• _TASK BRIEF_
Render the following material again verbatim, leaving nothing out.

------------------------------------------------

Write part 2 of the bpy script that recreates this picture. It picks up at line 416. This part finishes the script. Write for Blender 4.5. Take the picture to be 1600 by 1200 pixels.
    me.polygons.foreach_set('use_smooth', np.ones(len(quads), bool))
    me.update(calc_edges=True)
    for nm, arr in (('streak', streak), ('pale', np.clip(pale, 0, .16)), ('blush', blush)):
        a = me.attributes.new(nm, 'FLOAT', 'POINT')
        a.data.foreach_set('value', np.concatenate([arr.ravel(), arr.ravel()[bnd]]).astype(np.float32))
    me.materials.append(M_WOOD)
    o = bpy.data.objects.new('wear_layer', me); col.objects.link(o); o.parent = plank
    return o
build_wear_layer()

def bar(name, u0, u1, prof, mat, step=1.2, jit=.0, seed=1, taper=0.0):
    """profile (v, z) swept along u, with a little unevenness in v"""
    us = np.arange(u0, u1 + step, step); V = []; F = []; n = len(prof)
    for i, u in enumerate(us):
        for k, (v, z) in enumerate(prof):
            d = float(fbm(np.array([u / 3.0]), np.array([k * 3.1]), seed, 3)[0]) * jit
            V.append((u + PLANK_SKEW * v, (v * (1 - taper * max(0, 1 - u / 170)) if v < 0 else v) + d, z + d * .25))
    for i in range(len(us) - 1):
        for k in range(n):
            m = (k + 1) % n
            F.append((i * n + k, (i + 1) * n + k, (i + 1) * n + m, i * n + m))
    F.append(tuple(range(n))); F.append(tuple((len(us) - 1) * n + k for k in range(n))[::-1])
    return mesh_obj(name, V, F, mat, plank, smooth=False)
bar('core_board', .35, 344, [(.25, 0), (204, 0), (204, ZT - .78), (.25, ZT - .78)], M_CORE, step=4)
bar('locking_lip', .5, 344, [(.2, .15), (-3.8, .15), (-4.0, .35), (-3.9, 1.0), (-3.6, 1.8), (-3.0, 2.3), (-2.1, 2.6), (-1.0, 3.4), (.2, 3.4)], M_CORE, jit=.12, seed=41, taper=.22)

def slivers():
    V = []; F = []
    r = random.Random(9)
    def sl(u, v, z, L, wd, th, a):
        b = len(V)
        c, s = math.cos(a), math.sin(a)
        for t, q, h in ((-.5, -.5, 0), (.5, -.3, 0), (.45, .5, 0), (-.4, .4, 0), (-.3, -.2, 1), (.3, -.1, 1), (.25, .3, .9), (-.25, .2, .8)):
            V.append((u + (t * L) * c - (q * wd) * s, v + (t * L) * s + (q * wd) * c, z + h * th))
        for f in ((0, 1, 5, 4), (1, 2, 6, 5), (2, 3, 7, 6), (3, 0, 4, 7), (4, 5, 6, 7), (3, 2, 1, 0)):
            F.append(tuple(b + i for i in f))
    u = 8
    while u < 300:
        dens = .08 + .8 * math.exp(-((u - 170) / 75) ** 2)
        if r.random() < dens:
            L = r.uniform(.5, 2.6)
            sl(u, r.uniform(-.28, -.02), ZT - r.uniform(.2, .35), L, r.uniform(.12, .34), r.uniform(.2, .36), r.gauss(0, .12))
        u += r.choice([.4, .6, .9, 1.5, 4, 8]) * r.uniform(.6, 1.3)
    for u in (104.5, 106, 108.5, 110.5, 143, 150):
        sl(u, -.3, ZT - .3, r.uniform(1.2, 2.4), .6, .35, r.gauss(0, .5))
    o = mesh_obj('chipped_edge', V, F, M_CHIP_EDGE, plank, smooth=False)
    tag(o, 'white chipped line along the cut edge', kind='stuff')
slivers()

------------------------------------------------

• _WRITTEN ANSWER_
Write part 2 of the bpy script that recreates this picture. It picks up at line 416. This part finishes the script. Write for Blender 4.5. Take the picture to be 1600 by 1200 pixels.
    me.polygons.foreach_set('use_smooth', np.ones(len(quads), bool))
    me.update(calc_edges=True)
    for nm, arr in (('streak', streak), ('pale', np.clip(pale, 0, .16)), ('blush', blush)):
        a = me.attributes.new(nm, 'FLOAT', 'POINT')
        a.data.foreach_set('value', np.concatenate([arr.ravel(), arr.ravel()[bnd]]).astype(np.float32))
    me.materials.append(M_WOOD)
    o = bpy.data.objects.new('wear_layer', me); col.objects.link(o); o.parent = plank
    return o
build_wear_layer()

def bar(name, u0, u1, prof, mat, step=1.2, jit=.0, seed=1, taper=0.0):
    """profile (v, z) swept along u, with a little unevenness in v"""
    us = np.arange(u0, u1 + step, step); V = []; F = []; n = len(prof)
    for i, u in enumerate(us):
        for k, (v, z) in enumerate(prof):
            d = float(fbm(np.array([u / 3.0]), np.array([k * 3.1]), seed, 3)[0]) * jit
            V.append((u + PLANK_SKEW * v, (v * (1 - taper * max(0, 1 - u / 170)) if v < 0 else v) + d, z + d * .25))
    for i in range(len(us) - 1):
        for k in range(n):
            m = (k + 1) % n
            F.append((i * n + k, (i + 1) * n + k, (i + 1) * n + m, i * n + m))
    F.append(tuple(range(n))); F.append(tuple((len(us) - 1) * n + k for k in range(n))[::-1])
    return mesh_obj(name, V, F, mat, plank, smooth=False)
bar('core_board', .35, 344, [(.25, 0), (204, 0), (204, ZT - .78), (.25, ZT - .78)], M_CORE, step=4)
bar('locking_lip', .5, 344, [(.2, .15), (-3.8, .15), (-4.0, .35), (-3.9, 1.0), (-3.6, 1.8), (-3.0, 2.3), (-2.1, 2.6), (-1.0, 3.4), (.2, 3.4)], M_CORE, jit=.12, seed=41, taper=.22)

def slivers():
    V = []; F = []
    r = random.Random(9)
    def sl(u, v, z, L, wd, th, a):
        b = len(V)
        c, s = math.cos(a), math.sin(a)
        for t, q, h in ((-.5, -.5, 0), (.5, -.3, 0), (.45, .5, 0), (-.4, .4, 0), (-.3, -.2, 1), (.3, -.1, 1), (.25, .3, .9), (-.25, .2, .8)):
            V.append((u + (t * L) * c - (q * wd) * s, v + (t * L) * s + (q * wd) * c, z + h * th))
        for f in ((0, 1, 5, 4), (1, 2, 6, 5), (2, 3, 7, 6), (3, 0, 4, 7), (4, 5, 6, 7), (3, 2, 1, 0)):
            F.append(tuple(b + i for i in f))
    u = 8
    while u < 300:
        dens = .08 + .8 * math.exp(-((u - 170) / 75) ** 2)
        if r.random() < dens:
            L = r.uniform(.5, 2.6)
            sl(u, r.uniform(-.28, -.02), ZT - r.uniform(.2, .35), L, r.uniform(.12, .34), r.uniform(.2, .36), r.gauss(0, .12))
        u += r.choice([.4, .6, .9, 1.5, 4, 8]) * r.uniform(.6, 1.3)
    for u in (104.5, 106, 108.5, 110.5, 143, 150):
        sl(u, -.3, ZT - .3, r.uniform(1.2, 2.4), .6, .35, r.gauss(0, .5))
    o = mesh_obj('chipped_edge', V, F, M_CHIP_EDGE, plank, smooth=False)
    tag(o, 'white chipped line along the cut edge', kind='stuff')
slivers()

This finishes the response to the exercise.